First and foremost, the outcome of this case will be the result of lengthy litigation on both sides, who will aim to minimize their respective liability. President Joe Biden announced that the federal government should take on the burden of rebuilding the Francis Scott Key Bridge, which would reduce liability for the shipowners off the top, even if they were to be found negligent in the handling of its vessel.

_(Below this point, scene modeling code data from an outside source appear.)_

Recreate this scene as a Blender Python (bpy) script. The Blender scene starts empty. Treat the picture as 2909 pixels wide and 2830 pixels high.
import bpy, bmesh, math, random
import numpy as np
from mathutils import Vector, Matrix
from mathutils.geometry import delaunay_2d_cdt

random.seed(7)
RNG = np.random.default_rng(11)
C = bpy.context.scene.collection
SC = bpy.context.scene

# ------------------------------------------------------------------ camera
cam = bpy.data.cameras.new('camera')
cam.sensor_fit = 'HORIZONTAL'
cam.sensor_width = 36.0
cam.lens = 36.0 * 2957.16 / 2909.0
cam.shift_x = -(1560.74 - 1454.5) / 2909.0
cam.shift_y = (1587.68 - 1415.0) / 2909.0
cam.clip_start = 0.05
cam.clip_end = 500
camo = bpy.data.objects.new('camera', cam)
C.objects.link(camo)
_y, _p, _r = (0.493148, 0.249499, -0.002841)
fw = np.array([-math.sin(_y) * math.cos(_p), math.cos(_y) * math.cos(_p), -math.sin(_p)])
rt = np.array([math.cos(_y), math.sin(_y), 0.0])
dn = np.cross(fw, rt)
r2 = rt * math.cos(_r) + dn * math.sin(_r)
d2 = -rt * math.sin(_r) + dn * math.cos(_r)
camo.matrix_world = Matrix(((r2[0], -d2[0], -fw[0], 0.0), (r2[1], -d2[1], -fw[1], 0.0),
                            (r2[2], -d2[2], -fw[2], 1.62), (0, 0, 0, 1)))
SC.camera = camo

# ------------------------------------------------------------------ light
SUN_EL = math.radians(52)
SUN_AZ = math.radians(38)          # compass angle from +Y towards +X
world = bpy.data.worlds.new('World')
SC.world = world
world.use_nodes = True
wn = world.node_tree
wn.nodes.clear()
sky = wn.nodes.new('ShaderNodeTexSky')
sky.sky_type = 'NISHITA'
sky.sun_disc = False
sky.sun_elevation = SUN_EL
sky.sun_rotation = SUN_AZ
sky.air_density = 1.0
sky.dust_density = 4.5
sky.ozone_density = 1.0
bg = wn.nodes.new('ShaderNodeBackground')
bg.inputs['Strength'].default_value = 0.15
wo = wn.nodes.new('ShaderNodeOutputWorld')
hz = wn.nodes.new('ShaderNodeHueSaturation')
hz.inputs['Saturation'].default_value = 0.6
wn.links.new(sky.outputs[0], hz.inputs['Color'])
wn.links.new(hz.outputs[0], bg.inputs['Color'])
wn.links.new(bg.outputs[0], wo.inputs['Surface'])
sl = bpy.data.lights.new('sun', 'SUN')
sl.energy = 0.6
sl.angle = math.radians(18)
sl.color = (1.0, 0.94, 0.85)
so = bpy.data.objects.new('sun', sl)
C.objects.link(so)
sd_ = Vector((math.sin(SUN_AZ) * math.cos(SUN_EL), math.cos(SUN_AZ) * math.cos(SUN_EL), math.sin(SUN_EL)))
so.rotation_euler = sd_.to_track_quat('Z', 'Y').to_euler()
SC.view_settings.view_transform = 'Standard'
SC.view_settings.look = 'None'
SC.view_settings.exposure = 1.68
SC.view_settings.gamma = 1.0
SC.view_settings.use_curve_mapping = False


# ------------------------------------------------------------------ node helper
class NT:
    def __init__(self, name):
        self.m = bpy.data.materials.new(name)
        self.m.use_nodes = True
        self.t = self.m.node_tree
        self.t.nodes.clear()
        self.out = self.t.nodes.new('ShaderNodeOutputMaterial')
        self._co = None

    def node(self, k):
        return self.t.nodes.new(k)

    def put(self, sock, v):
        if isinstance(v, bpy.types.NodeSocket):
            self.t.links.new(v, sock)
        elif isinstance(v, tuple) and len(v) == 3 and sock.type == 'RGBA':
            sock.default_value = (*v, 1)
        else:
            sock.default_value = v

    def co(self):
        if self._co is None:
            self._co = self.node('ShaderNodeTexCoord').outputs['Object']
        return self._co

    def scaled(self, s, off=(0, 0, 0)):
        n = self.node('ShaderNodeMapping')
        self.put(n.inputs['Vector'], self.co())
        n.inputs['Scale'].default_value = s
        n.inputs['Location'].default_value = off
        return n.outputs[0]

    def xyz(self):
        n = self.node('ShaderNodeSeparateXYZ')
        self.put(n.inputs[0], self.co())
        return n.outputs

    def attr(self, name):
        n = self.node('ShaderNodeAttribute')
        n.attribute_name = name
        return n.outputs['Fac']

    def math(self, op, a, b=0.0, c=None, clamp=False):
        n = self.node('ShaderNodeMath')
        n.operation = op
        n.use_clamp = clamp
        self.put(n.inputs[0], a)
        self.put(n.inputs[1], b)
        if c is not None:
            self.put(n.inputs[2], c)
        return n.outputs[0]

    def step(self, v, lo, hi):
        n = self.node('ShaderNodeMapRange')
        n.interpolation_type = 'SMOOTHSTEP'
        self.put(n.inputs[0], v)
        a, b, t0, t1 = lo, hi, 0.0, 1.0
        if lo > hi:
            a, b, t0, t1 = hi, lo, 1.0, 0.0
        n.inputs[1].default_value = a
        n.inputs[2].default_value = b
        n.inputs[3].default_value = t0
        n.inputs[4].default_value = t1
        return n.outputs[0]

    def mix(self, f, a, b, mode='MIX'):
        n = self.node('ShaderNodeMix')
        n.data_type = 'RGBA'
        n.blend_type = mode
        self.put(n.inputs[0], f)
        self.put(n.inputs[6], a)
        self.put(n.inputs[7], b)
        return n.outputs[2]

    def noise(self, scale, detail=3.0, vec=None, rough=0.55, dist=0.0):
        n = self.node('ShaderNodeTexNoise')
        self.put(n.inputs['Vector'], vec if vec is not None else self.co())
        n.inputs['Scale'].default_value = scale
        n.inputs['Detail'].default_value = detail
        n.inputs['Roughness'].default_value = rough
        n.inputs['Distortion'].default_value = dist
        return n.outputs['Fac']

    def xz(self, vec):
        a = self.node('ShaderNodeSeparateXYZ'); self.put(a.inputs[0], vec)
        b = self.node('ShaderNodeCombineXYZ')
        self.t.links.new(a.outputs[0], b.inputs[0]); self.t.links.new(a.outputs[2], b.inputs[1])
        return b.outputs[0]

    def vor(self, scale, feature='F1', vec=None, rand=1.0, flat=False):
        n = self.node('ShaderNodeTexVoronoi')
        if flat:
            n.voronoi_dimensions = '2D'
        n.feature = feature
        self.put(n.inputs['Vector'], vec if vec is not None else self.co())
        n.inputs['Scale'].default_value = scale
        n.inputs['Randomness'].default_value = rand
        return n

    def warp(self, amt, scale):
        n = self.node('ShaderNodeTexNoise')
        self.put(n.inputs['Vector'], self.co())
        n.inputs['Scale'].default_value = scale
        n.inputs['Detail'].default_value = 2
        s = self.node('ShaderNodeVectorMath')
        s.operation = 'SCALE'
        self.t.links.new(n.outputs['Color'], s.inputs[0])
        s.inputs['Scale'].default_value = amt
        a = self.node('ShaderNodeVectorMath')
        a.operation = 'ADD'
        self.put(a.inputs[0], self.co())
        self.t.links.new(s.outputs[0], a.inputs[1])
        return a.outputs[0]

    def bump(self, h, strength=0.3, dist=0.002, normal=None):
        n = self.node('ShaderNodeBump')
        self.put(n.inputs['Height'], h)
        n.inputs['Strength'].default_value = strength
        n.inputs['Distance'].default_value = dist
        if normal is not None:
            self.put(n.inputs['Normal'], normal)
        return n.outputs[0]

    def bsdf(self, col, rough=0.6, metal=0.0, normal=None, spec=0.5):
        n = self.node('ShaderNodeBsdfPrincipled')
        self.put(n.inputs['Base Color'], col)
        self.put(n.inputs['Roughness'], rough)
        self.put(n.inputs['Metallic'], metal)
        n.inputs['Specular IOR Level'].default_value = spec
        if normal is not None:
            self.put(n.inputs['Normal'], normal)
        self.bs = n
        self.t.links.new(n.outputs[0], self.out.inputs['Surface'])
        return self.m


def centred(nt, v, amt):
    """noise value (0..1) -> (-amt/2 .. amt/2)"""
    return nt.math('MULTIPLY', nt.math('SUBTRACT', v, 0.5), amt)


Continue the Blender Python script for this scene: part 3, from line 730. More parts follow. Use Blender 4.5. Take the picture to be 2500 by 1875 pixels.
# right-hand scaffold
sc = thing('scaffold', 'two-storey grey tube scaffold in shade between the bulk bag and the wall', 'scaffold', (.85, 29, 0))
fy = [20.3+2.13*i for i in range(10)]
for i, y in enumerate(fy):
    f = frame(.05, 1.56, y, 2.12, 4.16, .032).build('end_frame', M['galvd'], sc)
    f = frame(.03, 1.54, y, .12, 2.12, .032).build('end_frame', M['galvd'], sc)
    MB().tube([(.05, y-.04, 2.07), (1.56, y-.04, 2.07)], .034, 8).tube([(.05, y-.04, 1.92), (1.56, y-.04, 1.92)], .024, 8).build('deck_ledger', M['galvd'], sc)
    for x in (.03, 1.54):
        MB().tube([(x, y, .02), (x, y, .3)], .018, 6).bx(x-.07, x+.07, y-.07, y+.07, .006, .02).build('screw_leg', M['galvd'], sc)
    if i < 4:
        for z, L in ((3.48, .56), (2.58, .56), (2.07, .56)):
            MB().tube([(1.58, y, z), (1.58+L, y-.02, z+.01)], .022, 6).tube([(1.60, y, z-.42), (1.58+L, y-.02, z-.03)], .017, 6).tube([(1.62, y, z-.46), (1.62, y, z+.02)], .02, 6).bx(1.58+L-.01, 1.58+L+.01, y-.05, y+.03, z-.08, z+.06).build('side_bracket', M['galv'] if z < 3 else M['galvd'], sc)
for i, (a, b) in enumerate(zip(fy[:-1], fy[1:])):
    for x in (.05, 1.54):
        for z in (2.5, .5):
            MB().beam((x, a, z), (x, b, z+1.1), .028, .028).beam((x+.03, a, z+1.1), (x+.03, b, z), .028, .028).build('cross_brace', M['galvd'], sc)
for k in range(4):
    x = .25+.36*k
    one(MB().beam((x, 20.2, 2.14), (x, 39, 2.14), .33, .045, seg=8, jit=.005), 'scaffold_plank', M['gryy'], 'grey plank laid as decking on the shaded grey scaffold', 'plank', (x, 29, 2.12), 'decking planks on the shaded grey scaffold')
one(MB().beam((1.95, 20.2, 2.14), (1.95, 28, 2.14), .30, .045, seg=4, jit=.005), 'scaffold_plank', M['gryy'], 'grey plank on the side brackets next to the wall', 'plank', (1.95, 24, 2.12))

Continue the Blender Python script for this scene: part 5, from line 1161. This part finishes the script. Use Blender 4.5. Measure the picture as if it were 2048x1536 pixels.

Over a billion dollars is at stake in determining the cause of the crash, and whether or not Grace Ocean or Synergy Marine were negligent in operating the vessel, however, the exact cause is yet to be known. In June 2023, Dali was docked in Chile, and during a routine inspection of the vessel, a third-party Tokyo MoU discovered that Dali had deficiencies in its “propulsion and auxiliary machinery.” This would seem to put the owners of the Dali on notice that their vessel was not sea-worthy, and any subsequent trips could mean that they are liable for the negligent operation of a deficient vessel. If found to be true, their limitation proceedings would fail, and their liability for the damages would increase exponentially. However, later that year, in September, the United States Coast Guard conducted a standard examination of Dali directly contradicting this determination by Tokyo MoU. The Coast Guard’s examination report had no mention of those deficiencies noted previously when the vessel was docked in Chile. It is unclear whether or not subsequent remedial measures were taken, and if none were, then which examination would hold more weight, if any.
Jin Wang, a professor of Marine technology at Liverpool John Moores University reacted to the ambiguity among the ship’s deficiencies and stated that considering the surrounding circumstances, it is likely that the loss of propulsion of the vessel was the cause of the accident. While the exact cause remains unclear, conspiracies surrounding the incident have surfaced across the internet. Some asserted that it was the result of a terrorist cyberattack by a foreign country, and others claimed that it was a deliberate attack on U.S. soil. These conspiracies are unfounded and cite many facts which have since been debunked. Whether the loss was caused by some sort of human error, or failure of equipment is still under investigation. Professor Wang emphasized the importance of an independent accident investigation to prevent similar accidents from occurring in the future.
Maritime law, specifically the laws regulating the shipping industry, is typically a reactive regime. This means that many of the rules and regulations in place today came as a result of identifying the cause of accidents. Congruent to the accident in Baltimore, depending on the outcome of the investigation, the IMO is likely to implement new international standards for the safety and security of all vessels. Whether this will mean the IMO will implement enhanced measures taken at an examination of vessels transporting goods internationally, or clear jurisdictional boundaries regarding which examinations will hold more weight in the event of an accident is entirely up to the IMO. Meanwhile, those affected by the incident will have to wait for any payouts while the limitation proceedings take place. A finding of negligence will allow their claims an opportunity to be paid out in full, depending on how judgment-proof the owners and operators are. On the other end, all of these claims stand to be only paid out a pro-rata share of the $43.7 million put in the limitation fund given a finding of no negligence.